Alexander Polikoff, ’53: Inspiring Social Change through Legal Action

Alexander Polikoff

In 1966, Alexander Polikoff, ’53, and a team of lawyers brought America’s first major public housing desegregation lawsuit, Gautreaux v. Chicago Housing Authority, challenging CHA’s practices for siting its housing projects. In a companion suit, Polikoff and his team demanded that the US Department of Housing and Urban Development stop funding CHA’s unlawful practices.Three years later the consolidated case was decided in the plaintiffs’ favor in a federal district court, and in 1976 a landmark ruling by the US Supreme Court—before which Polikoff had presented his clients’ oral argument—cleared the way for what the Court described as “a comprehensive metropolitan area plan that will not only disestablish the segregated public housing system in the City of Chicago . . . but will increase the supply of dwelling units as rapidly as possible.”

Today, Polikoff is still actively leading the continuing implementation of Gautreaux. He documented many of the twists and turns of that case in his 2006 book, Waiting for Gautreaux. One remedy adopted as a result of Gautreaux—the use of housing subsidies and other strategies to provide tenants broader options for where they may choose to live throughout a metropolitan area—has now been adopted in various forms in 33 locations around the United States.

When he first led the launch of the Gautreaux suit, Polikoff was working pro bono at the ACLU while a partner at Schiff Hardin, where he had been since graduation. In 1970, he became executive director of the Chicago-based law and policy center Business and Professional People for the Public Interest (BPI); he held that position until 1999, and he is still at BPI today as the director of its public housing program.

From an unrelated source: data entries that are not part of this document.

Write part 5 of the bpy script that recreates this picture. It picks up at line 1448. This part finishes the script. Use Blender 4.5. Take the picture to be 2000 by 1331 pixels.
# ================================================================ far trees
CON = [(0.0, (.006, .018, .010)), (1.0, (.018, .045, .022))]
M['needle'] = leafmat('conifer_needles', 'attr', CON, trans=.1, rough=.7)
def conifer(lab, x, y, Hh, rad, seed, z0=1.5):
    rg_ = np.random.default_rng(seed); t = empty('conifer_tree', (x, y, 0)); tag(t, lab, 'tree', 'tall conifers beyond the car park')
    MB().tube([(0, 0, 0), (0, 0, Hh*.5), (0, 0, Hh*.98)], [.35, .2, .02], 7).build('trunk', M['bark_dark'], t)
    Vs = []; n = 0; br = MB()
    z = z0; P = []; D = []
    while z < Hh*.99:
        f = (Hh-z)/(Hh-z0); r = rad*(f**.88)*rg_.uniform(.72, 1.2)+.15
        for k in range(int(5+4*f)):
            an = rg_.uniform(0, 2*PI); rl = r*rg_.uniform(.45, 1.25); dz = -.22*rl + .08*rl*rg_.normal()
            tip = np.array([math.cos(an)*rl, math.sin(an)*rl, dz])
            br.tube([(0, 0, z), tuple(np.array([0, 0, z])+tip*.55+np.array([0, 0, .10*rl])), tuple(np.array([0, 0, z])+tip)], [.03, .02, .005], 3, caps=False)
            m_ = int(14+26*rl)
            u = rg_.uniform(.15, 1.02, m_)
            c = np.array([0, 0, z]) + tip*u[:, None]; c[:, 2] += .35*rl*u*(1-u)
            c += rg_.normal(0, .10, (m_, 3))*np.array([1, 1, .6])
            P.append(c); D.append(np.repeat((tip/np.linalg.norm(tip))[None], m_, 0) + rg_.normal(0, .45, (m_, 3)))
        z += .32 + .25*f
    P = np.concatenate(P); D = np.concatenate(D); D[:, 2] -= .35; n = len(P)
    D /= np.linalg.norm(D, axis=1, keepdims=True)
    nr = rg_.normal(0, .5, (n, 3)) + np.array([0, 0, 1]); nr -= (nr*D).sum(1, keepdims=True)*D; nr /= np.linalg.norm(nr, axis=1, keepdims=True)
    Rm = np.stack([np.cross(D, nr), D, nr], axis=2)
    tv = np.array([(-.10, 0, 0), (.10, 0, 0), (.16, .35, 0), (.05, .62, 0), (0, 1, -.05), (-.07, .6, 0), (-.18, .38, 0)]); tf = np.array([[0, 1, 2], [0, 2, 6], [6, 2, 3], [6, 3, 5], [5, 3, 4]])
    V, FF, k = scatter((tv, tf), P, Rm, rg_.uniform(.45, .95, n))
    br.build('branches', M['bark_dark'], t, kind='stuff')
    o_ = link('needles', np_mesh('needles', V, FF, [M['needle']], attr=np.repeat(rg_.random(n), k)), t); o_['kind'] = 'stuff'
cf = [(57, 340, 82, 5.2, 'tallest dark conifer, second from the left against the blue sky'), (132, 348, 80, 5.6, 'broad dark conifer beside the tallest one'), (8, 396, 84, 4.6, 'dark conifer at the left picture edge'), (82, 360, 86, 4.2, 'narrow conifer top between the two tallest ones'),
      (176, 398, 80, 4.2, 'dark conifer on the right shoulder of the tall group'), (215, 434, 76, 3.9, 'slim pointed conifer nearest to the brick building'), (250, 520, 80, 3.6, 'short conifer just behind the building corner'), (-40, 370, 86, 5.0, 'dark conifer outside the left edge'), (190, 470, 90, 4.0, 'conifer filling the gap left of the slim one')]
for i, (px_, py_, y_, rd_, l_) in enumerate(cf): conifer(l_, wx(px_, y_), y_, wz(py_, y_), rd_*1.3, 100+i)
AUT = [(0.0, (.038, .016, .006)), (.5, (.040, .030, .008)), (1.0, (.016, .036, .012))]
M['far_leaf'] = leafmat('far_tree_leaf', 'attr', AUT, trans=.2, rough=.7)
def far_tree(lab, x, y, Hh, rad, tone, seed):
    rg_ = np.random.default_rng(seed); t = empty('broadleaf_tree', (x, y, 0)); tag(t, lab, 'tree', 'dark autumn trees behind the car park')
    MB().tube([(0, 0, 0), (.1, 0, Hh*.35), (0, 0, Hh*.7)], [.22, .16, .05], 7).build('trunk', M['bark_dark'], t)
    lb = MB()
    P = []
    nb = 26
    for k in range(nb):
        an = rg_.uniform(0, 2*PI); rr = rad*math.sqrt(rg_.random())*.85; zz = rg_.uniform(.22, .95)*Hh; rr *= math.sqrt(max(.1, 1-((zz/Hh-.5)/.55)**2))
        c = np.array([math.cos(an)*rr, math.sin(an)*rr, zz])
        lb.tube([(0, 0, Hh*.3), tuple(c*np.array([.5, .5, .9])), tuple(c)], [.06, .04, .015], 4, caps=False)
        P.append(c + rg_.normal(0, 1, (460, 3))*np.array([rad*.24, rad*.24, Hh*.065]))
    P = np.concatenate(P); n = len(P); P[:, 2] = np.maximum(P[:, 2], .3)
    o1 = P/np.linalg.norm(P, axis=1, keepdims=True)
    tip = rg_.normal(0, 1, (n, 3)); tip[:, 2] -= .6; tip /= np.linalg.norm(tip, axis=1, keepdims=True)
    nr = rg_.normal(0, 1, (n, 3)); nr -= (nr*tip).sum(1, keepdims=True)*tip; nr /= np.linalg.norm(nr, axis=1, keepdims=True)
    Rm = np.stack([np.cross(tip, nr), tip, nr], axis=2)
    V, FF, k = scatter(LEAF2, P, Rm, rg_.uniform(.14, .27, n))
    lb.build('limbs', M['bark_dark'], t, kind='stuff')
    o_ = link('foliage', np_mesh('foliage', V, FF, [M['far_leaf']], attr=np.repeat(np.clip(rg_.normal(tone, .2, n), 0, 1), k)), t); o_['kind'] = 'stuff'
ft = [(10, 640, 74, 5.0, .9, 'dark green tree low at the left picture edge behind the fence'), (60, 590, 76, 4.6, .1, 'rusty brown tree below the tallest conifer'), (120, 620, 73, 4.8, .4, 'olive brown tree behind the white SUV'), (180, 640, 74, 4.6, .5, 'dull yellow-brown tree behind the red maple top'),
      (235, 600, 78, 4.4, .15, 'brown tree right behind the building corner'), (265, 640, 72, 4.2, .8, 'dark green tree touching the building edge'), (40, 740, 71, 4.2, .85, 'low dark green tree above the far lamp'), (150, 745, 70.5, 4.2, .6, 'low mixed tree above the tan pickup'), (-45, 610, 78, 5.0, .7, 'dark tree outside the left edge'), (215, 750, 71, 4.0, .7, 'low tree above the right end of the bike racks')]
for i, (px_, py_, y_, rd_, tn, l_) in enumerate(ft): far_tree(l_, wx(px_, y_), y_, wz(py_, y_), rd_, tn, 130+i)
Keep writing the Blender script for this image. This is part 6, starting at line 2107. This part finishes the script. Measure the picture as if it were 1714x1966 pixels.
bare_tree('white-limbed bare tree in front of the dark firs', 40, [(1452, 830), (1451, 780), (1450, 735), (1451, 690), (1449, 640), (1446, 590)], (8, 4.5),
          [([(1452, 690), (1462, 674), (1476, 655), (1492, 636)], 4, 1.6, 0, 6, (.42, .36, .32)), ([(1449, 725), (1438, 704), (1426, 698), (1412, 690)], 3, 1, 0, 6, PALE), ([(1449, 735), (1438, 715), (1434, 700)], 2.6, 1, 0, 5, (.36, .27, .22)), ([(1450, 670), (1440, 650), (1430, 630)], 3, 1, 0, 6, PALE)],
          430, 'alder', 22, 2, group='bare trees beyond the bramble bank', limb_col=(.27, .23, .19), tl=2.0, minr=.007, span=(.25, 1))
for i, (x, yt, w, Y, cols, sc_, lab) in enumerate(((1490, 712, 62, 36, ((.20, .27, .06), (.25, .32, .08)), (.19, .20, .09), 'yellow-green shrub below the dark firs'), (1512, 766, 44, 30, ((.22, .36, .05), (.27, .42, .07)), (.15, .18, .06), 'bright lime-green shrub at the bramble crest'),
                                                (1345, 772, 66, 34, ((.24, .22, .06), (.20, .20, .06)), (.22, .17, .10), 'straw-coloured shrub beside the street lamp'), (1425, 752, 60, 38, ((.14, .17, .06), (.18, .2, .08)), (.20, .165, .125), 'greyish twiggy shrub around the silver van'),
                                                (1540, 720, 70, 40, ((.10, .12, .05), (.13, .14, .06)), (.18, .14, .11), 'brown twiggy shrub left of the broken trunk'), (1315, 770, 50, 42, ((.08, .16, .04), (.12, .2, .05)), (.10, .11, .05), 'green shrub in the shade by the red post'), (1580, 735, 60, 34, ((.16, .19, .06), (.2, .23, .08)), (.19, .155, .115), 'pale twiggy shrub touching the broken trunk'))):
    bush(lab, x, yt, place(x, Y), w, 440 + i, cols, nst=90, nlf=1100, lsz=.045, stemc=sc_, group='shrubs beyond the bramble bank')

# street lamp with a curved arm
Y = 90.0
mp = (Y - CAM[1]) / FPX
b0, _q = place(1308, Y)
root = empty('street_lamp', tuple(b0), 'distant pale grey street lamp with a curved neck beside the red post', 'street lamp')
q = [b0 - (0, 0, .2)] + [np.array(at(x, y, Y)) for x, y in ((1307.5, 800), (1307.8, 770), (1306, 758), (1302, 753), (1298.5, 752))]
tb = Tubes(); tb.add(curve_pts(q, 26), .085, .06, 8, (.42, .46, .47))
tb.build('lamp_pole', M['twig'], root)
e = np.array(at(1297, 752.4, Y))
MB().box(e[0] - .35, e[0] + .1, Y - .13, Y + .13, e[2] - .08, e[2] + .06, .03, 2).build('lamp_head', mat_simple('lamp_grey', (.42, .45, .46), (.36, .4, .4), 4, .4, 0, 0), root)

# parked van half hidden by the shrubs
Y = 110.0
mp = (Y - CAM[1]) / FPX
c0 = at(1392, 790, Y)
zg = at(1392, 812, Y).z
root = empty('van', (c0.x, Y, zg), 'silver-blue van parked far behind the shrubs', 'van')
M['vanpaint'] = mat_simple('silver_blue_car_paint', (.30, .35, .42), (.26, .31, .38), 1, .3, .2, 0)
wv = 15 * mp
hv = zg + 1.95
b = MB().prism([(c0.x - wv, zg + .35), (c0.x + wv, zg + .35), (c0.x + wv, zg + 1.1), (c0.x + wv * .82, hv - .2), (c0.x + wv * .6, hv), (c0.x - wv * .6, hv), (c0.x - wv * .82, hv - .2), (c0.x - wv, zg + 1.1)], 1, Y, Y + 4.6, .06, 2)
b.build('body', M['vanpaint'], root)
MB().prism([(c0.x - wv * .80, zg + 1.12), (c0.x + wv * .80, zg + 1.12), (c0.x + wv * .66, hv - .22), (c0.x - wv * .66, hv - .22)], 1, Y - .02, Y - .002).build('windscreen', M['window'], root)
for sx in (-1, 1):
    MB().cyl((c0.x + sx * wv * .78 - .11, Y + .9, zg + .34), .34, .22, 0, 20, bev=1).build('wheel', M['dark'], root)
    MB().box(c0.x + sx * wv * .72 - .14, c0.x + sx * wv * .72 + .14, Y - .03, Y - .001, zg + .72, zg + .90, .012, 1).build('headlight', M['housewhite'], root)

Under Polikoff’s leadership, BPI’s accomplishments extended beyond housing issues to include preventing the construction of a nuclear power plant adjacent to the Indiana Dunes, winning the largest utility refund in US history from Commonwealth Edison, and securing the adoption by the Chicago Public School Board of a formal resolution supporting the creation of small schools. He is the principal author of BPI’s recent study of the role of inspectors general in combating government corruption and a major contributor to BPI’s 2011 report on a successful, innovative approach for increasing public school effectiveness. BPI’s Polikoff-Gautreaux Fellowship, aimed at helping young attorneys learn how to go beyond traditional legal remedies to bring about social change, attracted more than 200 applicants last year. His new book, The Path Still Open, argues that there is still time to bring peace and justice to the world through the use of “cooperative power.”

Polikoff, who also earned bachelor’s and master’s degrees from the University of Chicago, credits the Law School for fostering his commitment to public interest law: “I was blessed, as so many succeeding generations have been, by a great faculty at an institution wholeheartedly committed to engaging with the problems of the real world. Harry Kalven in particular, but the entire law school experience in general, were absolutely central to getting me involved.” He says that a galvanizing event for him occurred during his first year, when he worked with Kalven, Abner Mikva, ’52, and others on an ACLU brief on behalf of George Anastaplo, ’51, who was denied admission to the Illinois bar after refusing to answer the question, “Are you now or have you ever been a member of the Communist Party?”

Reflecting on the civil rights ferment in Chicago in the 1960s and 1970s, the Pulitzer Prize–winning columnist Clarence Page observed, “From my perspective, the activists who had the most impact on the lives of low-income black families may well have been Alex Polikoff and the rest of his pro bono team of lawyers.”

And Page saw more in Polikoff’s work than legal victories; he saw an inspiring example of the potential scope of public-interest activism. “As Polikoff battled all the way to the Supreme Court,” Page wrote, “he showed us that dedicated public-interest lawyers could beat [not just City Hall but] the White House, too. They could change the nation’s housing policy, and, more important, change lives.” Ultimately, changing housing policy became only one of the many ways in which Alexander Polikoff has changed lives.